Outra questão que afeta plataformas estrangeiras, por conta da MP, envolve o reembolso pago por elas, ao imposto aplicado. A Shein reembolsa ao cliente 50% do imposto pago. A questão é se essa política continuará, com o fim da isenção e mais clientes pagando impostos. Especialmente num momento que as platafomais globais têm buscado melhorar suas margens de lucro.
Segundo Luna, há algumas alternativas possíveis, que podem ser discutidas no lugar do fim da isenção. Ele cita o envio de remessas de empresas à pessoas físicas tendo US$ 100 como limite de isenção, reforçando não se tratar de proposta formal da entidade. Luna não diz que há plataformas utilizando subterfúgios na venda, junto com o consumidor.
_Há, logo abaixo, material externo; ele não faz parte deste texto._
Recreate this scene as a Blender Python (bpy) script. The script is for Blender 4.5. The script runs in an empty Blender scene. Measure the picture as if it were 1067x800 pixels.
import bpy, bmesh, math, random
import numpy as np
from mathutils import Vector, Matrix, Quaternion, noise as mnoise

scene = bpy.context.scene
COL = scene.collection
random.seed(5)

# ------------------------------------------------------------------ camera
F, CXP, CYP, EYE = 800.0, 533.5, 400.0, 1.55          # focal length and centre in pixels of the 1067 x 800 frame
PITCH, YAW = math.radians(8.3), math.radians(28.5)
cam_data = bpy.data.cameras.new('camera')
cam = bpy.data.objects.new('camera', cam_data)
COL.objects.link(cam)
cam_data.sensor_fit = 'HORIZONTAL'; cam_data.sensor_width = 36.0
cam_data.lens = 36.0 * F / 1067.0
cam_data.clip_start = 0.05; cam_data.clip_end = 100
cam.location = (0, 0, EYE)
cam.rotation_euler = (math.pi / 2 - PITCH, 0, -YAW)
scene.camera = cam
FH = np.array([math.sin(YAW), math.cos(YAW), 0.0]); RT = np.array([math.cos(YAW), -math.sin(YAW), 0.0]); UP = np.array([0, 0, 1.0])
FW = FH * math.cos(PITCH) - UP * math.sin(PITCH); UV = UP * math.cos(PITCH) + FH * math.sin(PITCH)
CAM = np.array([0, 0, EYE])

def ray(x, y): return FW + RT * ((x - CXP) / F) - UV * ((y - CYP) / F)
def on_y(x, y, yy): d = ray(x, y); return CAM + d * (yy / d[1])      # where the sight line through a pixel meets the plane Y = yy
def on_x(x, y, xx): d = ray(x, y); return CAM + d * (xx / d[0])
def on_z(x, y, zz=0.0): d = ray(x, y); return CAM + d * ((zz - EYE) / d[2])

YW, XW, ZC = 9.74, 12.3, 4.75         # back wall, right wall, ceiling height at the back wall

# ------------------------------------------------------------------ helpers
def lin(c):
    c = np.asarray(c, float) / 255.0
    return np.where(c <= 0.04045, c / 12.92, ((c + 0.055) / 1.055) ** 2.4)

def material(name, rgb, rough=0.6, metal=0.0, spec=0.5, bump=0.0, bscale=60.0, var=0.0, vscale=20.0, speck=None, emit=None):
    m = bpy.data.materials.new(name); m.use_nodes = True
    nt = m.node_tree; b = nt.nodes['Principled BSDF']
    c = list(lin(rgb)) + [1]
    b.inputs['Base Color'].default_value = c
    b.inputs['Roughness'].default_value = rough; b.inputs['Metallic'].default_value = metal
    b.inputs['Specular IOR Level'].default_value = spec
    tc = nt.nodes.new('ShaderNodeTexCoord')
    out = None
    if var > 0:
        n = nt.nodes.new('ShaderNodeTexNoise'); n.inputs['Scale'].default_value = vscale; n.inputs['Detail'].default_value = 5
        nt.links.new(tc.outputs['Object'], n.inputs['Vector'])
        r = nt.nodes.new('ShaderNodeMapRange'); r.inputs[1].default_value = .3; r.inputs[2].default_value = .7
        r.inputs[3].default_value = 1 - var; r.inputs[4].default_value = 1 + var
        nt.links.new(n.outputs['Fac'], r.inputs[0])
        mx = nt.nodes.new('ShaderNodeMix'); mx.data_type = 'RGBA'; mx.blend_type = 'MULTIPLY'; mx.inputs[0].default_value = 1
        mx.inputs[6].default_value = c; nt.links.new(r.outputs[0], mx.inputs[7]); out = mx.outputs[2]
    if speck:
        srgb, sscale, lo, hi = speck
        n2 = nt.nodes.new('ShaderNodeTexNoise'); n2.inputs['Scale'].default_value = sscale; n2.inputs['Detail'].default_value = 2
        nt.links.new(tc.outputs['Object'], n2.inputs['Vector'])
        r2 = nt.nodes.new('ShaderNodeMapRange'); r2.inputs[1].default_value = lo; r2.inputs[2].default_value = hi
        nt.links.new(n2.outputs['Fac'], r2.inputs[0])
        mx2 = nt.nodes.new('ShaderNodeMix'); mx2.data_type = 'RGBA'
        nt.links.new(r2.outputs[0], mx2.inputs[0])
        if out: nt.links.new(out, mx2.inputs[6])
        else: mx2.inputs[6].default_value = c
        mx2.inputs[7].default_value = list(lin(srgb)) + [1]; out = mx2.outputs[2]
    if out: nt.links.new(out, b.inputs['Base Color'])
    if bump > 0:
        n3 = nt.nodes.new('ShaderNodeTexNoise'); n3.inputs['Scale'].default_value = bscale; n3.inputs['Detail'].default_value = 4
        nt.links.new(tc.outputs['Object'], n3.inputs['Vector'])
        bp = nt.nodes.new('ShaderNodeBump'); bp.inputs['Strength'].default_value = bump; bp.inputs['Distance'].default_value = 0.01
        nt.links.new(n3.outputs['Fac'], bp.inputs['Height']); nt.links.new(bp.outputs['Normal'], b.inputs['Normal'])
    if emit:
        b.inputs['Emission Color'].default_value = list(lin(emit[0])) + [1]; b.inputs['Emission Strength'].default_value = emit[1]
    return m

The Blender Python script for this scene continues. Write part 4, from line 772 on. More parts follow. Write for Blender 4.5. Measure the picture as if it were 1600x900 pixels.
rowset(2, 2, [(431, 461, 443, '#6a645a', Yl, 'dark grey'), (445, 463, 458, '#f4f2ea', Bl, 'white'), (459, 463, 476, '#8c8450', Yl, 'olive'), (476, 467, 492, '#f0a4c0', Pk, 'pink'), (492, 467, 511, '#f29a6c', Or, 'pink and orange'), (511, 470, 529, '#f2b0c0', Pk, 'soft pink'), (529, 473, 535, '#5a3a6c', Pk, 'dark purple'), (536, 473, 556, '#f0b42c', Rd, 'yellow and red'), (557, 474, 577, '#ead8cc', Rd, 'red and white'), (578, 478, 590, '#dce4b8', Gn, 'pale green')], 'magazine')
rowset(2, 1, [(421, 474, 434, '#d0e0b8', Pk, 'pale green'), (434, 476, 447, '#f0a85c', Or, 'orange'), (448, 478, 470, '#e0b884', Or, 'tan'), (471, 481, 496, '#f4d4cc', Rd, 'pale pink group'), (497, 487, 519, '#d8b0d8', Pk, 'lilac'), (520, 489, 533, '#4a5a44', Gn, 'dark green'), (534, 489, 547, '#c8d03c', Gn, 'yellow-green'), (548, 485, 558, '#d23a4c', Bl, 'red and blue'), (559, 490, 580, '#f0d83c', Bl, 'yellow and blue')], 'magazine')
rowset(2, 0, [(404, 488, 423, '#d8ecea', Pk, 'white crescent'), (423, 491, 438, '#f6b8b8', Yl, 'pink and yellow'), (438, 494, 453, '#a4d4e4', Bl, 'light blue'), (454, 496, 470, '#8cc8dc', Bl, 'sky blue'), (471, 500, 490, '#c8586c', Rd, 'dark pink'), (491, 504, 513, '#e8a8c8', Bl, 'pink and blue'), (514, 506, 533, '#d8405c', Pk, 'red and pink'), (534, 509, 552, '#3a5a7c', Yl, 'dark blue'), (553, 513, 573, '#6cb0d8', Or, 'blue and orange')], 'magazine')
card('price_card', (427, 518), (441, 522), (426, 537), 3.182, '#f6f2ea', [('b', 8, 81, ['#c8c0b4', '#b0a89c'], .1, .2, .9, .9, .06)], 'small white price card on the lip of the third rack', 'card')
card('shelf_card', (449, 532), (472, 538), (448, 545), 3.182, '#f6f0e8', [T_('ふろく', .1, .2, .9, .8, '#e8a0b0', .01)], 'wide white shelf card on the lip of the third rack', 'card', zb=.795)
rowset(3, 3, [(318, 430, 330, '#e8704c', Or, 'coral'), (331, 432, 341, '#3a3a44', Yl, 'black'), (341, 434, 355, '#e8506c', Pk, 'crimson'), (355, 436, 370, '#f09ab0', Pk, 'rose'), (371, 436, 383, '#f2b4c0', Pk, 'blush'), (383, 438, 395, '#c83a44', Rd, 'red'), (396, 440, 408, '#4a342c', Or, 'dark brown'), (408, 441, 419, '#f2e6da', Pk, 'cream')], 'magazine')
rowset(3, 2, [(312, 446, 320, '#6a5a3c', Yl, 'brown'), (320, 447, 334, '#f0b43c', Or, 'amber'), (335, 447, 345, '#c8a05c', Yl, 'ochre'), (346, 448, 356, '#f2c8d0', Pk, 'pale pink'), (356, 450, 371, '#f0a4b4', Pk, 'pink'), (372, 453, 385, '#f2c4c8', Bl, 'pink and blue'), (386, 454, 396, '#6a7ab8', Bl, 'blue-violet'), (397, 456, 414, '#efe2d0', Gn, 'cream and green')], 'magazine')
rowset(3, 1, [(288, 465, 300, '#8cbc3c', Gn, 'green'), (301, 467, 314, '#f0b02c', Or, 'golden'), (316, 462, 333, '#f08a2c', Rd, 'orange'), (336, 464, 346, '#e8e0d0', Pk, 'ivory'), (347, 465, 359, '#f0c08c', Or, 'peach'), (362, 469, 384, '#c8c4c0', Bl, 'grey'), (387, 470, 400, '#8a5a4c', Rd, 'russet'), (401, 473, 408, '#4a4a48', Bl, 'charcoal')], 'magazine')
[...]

Prefere afirmar que se trata de um setor “muito plural”, e que a entrada de remessas abaixo de US$ 50 é “grande”, e nem sempre há condições ideais de fiscalização. Os Correios selecionam as remessas por amostragem.
O comércio de plataformas estrangeiras representa de 15% a 20% do volume de R$ 262 bilhões em vendas on-line no país, segundo relatórios de fintechs e consultorias. São mais de R$ 52 bilhões em receita, equivalente a uma vez e meia o tamanho da empresa dona da Casas Bahia.
As plataformas afirmam em notas que respeitam as regras locais e vem ajudando na expansão do consumo no país. A Shein afirma que está comprometida em gerar valor para a indústria, consumidores e economia do Brasil. Diz que a regra de isenção abaixo de US$ 50 “é adotada por muitos países com o objetivo de facilitar o comércio internacional e propulsionar o crescimento local”, mas reconhece a necessidade de propor melhorias para as regras país de modo “a fornecer segurança jurídica para os operadores”. A Shopee diz que é diferente de outras plataformas que dependem da importação de produtos, pois conecta vendedores e consumidores locais e ajuda “as empresas brasileiras a crescer e prosperar online”. São cerca de 3 milhões de vendedores locais registrados na plataforma.
A AliExpress informa que cumpre as regulamentações dos locais onde opera.